S.C. "Sid" Banwart, vice president of the human services division of Caterpillar Inc., presented the award at Knox's 2009 Commencement on June 6. "For his entire 36 years on the faculty, Professor Schneider has maintained high standards of rigor and innovation, as he taught and provided leadership for the program in mathematics," Banwart said.
Schneider is a national leader in the teaching of mathematics using Mathematica, a fully integrated system for doing mathematics by computer. He has won numerous research and curriculum development grants, published college textbooks in linear algebra, and created an extensive library of Mathematica programs for teaching mathematics.

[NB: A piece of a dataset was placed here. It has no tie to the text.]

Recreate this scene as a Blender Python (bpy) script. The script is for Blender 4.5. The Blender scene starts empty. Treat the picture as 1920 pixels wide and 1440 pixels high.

Schneider is currently developing a calculus textbook using Mathematica.
Schneider won Knox's 1977 Philip Green Wright-Lombard College Prize for excellence in teaching. In 2007 the Illinois Section of the Mathematical Association of America honored him with its Award for Distinguished College or University Teaching of Mathematics.
A member of the Knox faculty since 1973, Schneider received his B.S., M.S., and Ph.D. from the University of Michigan.
Founded in 1837, Knox is a national liberal arts college in Galesburg, Illinois, with students from 47 states and 48 countries. Knox's 'Old Main' is a National Historic Landmark and the only building remaining from the 1858 Lincoln-Douglas debates.